Yine; bugün itibariyle 2,500 lisanslı değerleme uzmanından 500 ‘ü şirket kurup patron oldu diyelim. Bunların da “ Patron adam sahada çalışmaz” mantığı ile masa başında oturduklarını var sayalım. Geriye 2,000’i lisanlı, bu rakamın da en az 3-4 katı kadar, henüz lisans almamış ama işi iyi bilen tecrübeli değerleme uzmanı / eksper var… Yani, hadi deseniz, Türkiye sathında eli yüzü düzgün rapor yazabilecek en az 10,000 kişi bulmak mümkündür.
Soru şu: Peki, bugüne kadar yetiştirilen insanlar nerede?
ışte cevabı:
1) Lisanslı şirketlerin pek çoğu; işi “ ekspertiz simsarlığına” döktükleri için lisanslı ya da tecrübeli değerleme uzmanı istihdam etmiyorlar. ( Bu tespitime itiraz edenler sürekli bilgilendirme formlarını inceleyebilirler)
2) Tecrübeli ya da lisanslı çözüm ortaklarına, rapor başına %50 ödemek yerine; “raportör” kullanarak 25-30 liraya masa başında düzmece rapor düzenlettirip kalan parayı cebe atma hevesindeler.
3) Nadiren de olsa; kadrolarında çalıştırdıkları, tecrübeli ya yüksek maaşlı değerleme uzmanlarının en fazla 1 ya da 2 tanesi sürekli istihdam edilmektedir.
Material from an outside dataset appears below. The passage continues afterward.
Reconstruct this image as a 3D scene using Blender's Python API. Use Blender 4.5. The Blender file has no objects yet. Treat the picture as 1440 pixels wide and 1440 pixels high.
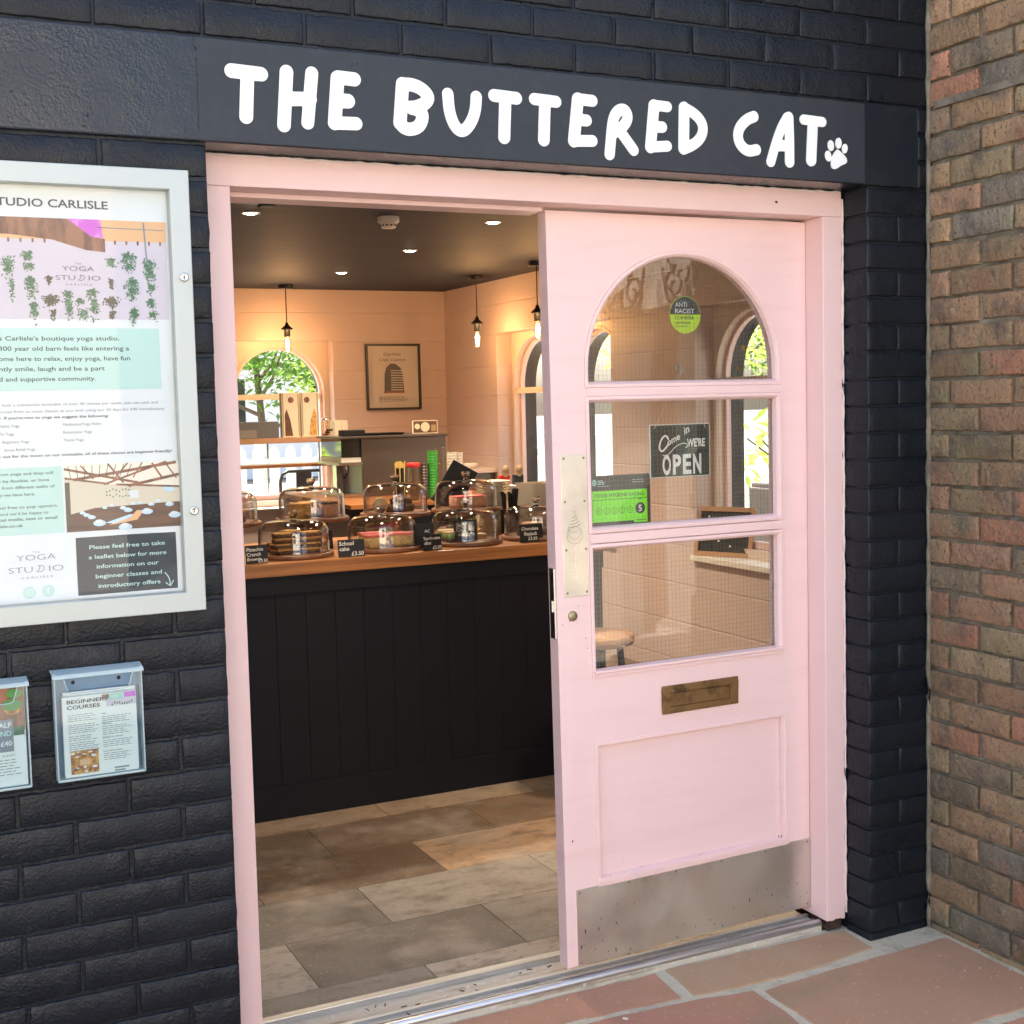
import bpy, bmesh, math, random
import numpy as np
from mathutils import Vector, Matrix, noise
R = math.radians
random.seed(7); rng = np.random.default_rng(7)
SC = bpy.context.scene
COL = SC.collection
# ------------------------------------------------------------------ camera
def cam_rows(yaw, pit, rol):
    cy, sy, cp, sp = math.cos(yaw), math.sin(yaw), math.cos(pit), math.sin(pit)
    f = Vector((sy*cp, cy*cp, sp)); r = Vector((cy, -sy, 0)); u = r.cross(f)
    c, s = math.cos(rol), math.sin(rol)
    return c*r+s*u, -s*r+c*u, f
cd = bpy.data.cameras.new('camera'); cam = bpy.data.objects.new('camera', cd); COL.objects.link(cam)
cr, cu, cf = cam_rows(.452, -.074, -.024)
cam.matrix_world = Matrix(((cr.x, cu.x, -cf.x, -.675), (cr.y, cu.y, -cf.y, -2.854), (cr.z, cu.z, -cf.z, 1.529), (0, 0, 0, 1)))
cd.sensor_width = 36; cd.lens = 46.25; cd.shift_x = -.00324; cd.shift_y = -.00994
cd.clip_start = .05; cd.clip_end = 500
SC.camera = cam
# ------------------------------------------------------------------ world, sun, exposure
SUN_EL, SUN_AZ = R(60), R(-22)          # azimuth from +Y towards +X
W = bpy.data.worlds.new('World'); SC.world = W; W.use_nodes = True
nt = W.node_tree; nt.nodes.clear()
sky = nt.nodes.new('ShaderNodeTexSky'); sky.sky_type = 'NISHITA'; sky.sun_disc = False
sky.sun_elevation = SUN_EL; sky.sun_rotation = SUN_AZ; sky.dust_density = 4.0; sky.air_density = .8; sky.ozone_density = .35
bg = nt.nodes.new('ShaderNodeBackground'); bg.inputs['Strength'].default_value = .15
wo = nt.nodes.new('ShaderNodeOutputWorld')
nt.links.new(sky.outputs[0], bg.inputs[0]); nt.links.new(bg.outputs[0], wo.inputs[0])
sl = bpy.data.lights.new('sun', 'SUN'); sl.energy = 5.0; sl.angle = R(.5); sl.color = (1, .95, .87)
so = bpy.data.objects.new('sun', sl); COL.objects.link(so)
sd = Vector((math.sin(SUN_AZ)*math.cos(SUN_EL), math.cos(SUN_AZ)*math.cos(SUN_EL), math.sin(SUN_EL)))
so.rotation_euler = sd.to_track_quat('Z', 'Y').to_euler(); so.location = (0, 0, 20)
VS = SC.view_settings
VS.view_transform = 'Standard'; VS.look = 'None'; VS.gamma = 1; VS.use_curve_mapping = False
VS.exposure = 2.25
try:
    SC.cycles.max_bounces = 12; SC.cycles.transparent_max_bounces = 40; SC.cycles.glossy_bounces = 6
except Exception: pass
LAMP = .52            # interior lamp gain
# ------------------------------------------------------------------ materials
MATS = {}
def mat(name, col=(.5, .5, .5), rough=.5, metal=0., spec=.5, bump=None, var=None, attr=None, coat=0, rvar=None, emit=None, coord='Object', trans=0):
    """bump: list of (scale, strength, distance); var: list of (scale, colour, lo, hi) mixes; attr: use face colour attribute"""
    m = bpy.data.materials.new(name); m.use_nodes = True; MATS[name] = m
    n = m.node_tree.nodes; l = m.node_tree.links; b = n['Principled BSDF']
    b.inputs['Base Color'].default_value = (*col, 1); b.inputs['Roughness'].default_value = rough
    b.inputs['Metallic'].default_value = metal; b.inputs['Specular IOR Level'].default_value = spec
    b.inputs['Coat Weight'].default_value = coat; b.inputs['Transmission Weight'].default_value = trans
    tc = n.new('ShaderNodeTexCoord'); cur = None
    if attr:
        a = n.new('ShaderNodeAttribute'); a.attribute_name = attr; cur = a.outputs['Color']
    for (sc, c2, lo, hi) in (var or []):
        t = n.new('ShaderNodeTexNoise'); t.inputs['Scale'].default_value = sc if not isinstance(sc, tuple) else 1; t.inputs['Detail'].default_value = 6; t.inputs['Roughness'].default_value = .62
        if isinstance(sc, tuple):
            mp = n.new('ShaderNodeMapping'); mp.inputs['Scale'].default_value = sc; l.new(tc.outputs[coord], mp.inputs[0]); l.new(mp.outputs[0], t.inputs[0])
        else: l.new(tc.outputs[coord], t.inputs[0])
        r = n.new('ShaderNodeMapRange'); r.inputs[1].default_value = lo; r.inputs[2].default_value = hi; l.new(t.outputs[0], r.inputs[0])
        mx = n.new('ShaderNodeMix'); mx.data_type = 'RGBA'; l.new(r.outputs[0], mx.inputs[0])
        if cur is None: mx.inputs[6].default_value = (*col, 1)
        else: l.new(cur, mx.inputs[6])
        mx.inputs[7].default_value = (*c2, 1); cur = mx.outputs[2]
    if cur is not None: l.new(cur, b.inputs['Base Color'])
    if rvar:
        t = n.new('ShaderNodeTexNoise'); t.inputs['Scale'].default_value = rvar[0]; t.inputs['Detail'].default_value = 4; l.new(tc.outputs[coord], t.inputs[0])
        r = n.new('ShaderNodeMapRange'); r.inputs[1].default_value = .35; r.inputs[2].default_value = .65; r.inputs[3].default_value = rvar[1]; r.inputs[4].default_value = rvar[2]
        l.new(t.outputs[0], r.inputs[0]); l.new(r.outputs[0], b.inputs['Roughness'])
    prev = None
    for (sc, st, di) in (bump or []):
        t = n.new('ShaderNodeTexNoise'); t.inputs['Scale'].default_value = sc; t.inputs['Detail'].default_value = 5; l.new(tc.outputs[coord], t.inputs[0])
        bp = n.new('ShaderNodeBump'); bp.inputs['Strength'].default_value = st; bp.inputs['Distance'].default_value = di
        l.new(t.outputs[0], bp.inputs['Height'])
        if prev is not None: l.new(prev, bp.inputs['Normal'])
        prev = bp.outputs[0]
    if prev is not None: l.new(prev, b.inputs['Normal'])
    if emit: b.inputs['Emission Color'].default_value = (*emit[0], 1); b.inputs['Emission Strength'].default_value = emit[1]
    return m
def thin_glass(name, tint=(.97, .985, .98), f=1.0, rough=.0):
    m = bpy.data.materials.new(name); m.use_nodes = True; MATS[name] = m
    n = m.node_tree.nodes; l = m.node_tree.links; n.clear()
    o = n.new('ShaderNodeOutputMaterial'); mx = n.new('ShaderNodeMixShader'); t = n.new('ShaderNodeBsdfTransparent'); g = n.new('ShaderNodeBsdfGlossy')
    t.inputs[0].default_value = (*tint, 1); g.inputs['Roughness'].default_value = rough
    fr = n.new('ShaderNodeFresnel'); ge = n.new('ShaderNodeNewGeometry'); mr = n.new('ShaderNodeMapRange'); mr.inputs[3].default_value = 1.5; mr.inputs[4].default_value = 1/1.5; l.new(ge.outputs['Backfacing'], mr.inputs[0]); l.new(mr.outputs[0], fr.inputs[0])
    mu = n.new('ShaderNodeMath'); mu.operation = 'MULTIPLY'; mu.use_clamp = True; mu.inputs[1].default_value = f
    l.new(fr.outputs[0], mu.inputs[0]); l.new(mu.outputs[0], mx.inputs[0]); l.new(t.outputs[0], mx.inputs[1]); l.new(g.outputs[0], mx.inputs[2]); l.new(mx.outputs[0], o.inputs[0])
    return m
def emis(name, col, s):
    m = bpy.data.materials.new(name); m.use_nodes = True; MATS[name] = m
    n = m.node_tree.nodes; n.clear(); o = n.new('ShaderNodeOutputMaterial'); e = n.new('ShaderNodeEmission')
    e.inputs[0].default_value = (*col, 1); e.inputs[1].default_value = s; m.node_tree.links.new(e.outputs[0], o.inputs[0]); return m
def wall_blocks(name, col, swap, rough=.55):
    """painted blockwork: horizontal courses 225 mm, coordinates taken from position"""
    m = mat(name, col, rough, bump=[(60, .15, .004)], var=[(1.5, tuple(c*.93 for c in col), .45, .7)])
    n = m.node_tree.nodes; l = m.node_tree.links; b = n['Principled BSDF']
    g = n.new('ShaderNodeNewGeometry'); s = n.new('ShaderNodeSeparateXYZ'); c = n.new('ShaderNodeCombineXYZ'); l.new(g.outputs['Position'], s.inputs[0])
    l.new(s.outputs[swap], c.inputs[0]); l.new(s.outputs[2], c.inputs[1])
    ad = n.new('ShaderNodeVectorMath'); ad.operation = 'ADD'; ad.inputs[1].default_value = (0, .13, 0); l.new(c.outputs[0], ad.inputs[0])
    br = n.new('ShaderNodeTexBrick'); br.inputs['Scale'].default_value = 1; br.inputs['Mortar Size'].default_value = .006; br.inputs['Brick Width'].default_value = 9; br.inputs['Row Height'].default_value = .215; br.inputs['Mortar Smooth'].default_value = .6
    l.new(ad.outputs[0], br.inputs[0])
    bp = n.new('ShaderNodeBump'); bp.invert = True; bp.inputs['Strength'].default_value = .6; bp.inputs['Distance'].default_value = .005
    l.new(br.outputs['Fac'], bp.inputs['Height']); old = b.inputs['Normal'].links[0].from_socket; l.new(old, bp.inputs['Normal']); l.new(bp.outputs[0], b.inputs['Normal'])
    return m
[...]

Diğer çalışanlarla süreli iş akdi yapılarak, kıdemli hale gelen işten çıkartılıp yerine asgari ücretle çalışmaya razı yeni mezun gençler alınmaktadır. Bu döngü o kadar hızlıdır ki, sektörde kalma süresi ortalama 2-3 ay kadardır. Bu, taşeron mantığı yıllardır kanıksanmış bir “cost reduce” yöntemi olarak kullanılmaktadır.
Medeni ülkelerde; her şeyden evvel güven, tecrübe, dürüstlük, bilgelik ve erdem üzerine inşa edilmiş bir meslek olan taşınmaz değerlemesi, Türkiye’de; düzenbazların, üç kağıtcıların, sahtekarların, fetbazların ve emek tacirlerinin cirit attığı bir alan haline getirilmiştir. Bunun da müsebbibi; başta TDUB olmak üzere denetim görevlerini yerine getirmeyen SPK ve BDDK’dır.
Bu harami düzen elbette böyle yürümez. Ama, bugün itibariyle , pek çok lisanslı değerleme şirketi yöneticisi böylesine fütursuzca eleman ilanı vermekte bir beis görmemektedirler.